It has been 4 months since my twin flame last contacted me. I have been trying to not focus to much on him, but it is so unbearable. I find my heart aching sometimes, I want to numb the pain so much. What should I do?
There is nothing that you can do to help numb the pain. You have to let it hurt — let it pass through you. You will eventually learn to live with the void that you feel because you miss him or her.
I tried so many things to try to numb the pain of missing him; I went into a phase of drinking alcohol — I would drink myself to sleep. Even though I was drunk, it intensified feelings of missing him and our telepathic communication. I would end up drunk messaging him which I always regretted the next day.

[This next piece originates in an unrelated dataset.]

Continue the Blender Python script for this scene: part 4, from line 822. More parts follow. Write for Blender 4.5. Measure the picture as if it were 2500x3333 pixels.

I tried to go back to my old life — I thought that running back into my estranged marriage would ease the pain but it only reminded me of how I can’t turn back time.
When I failed to find happiness in my past, I chased him for over a year. I thought he would make me feel better if he told me that we were both going through emotional chaos. My chasing behaviors only amplified his running actions.
Then I blocked him; I thought that I was done with him but I could not stop feeling him with me all the time— always thinking of him 24/7.
I finally accepted that my life will change forever and that I will always miss him.
Every time I long for him or feel a void because of missing him, I let the feelings pass through me.
You have to learn to live with your Twin Flame condition.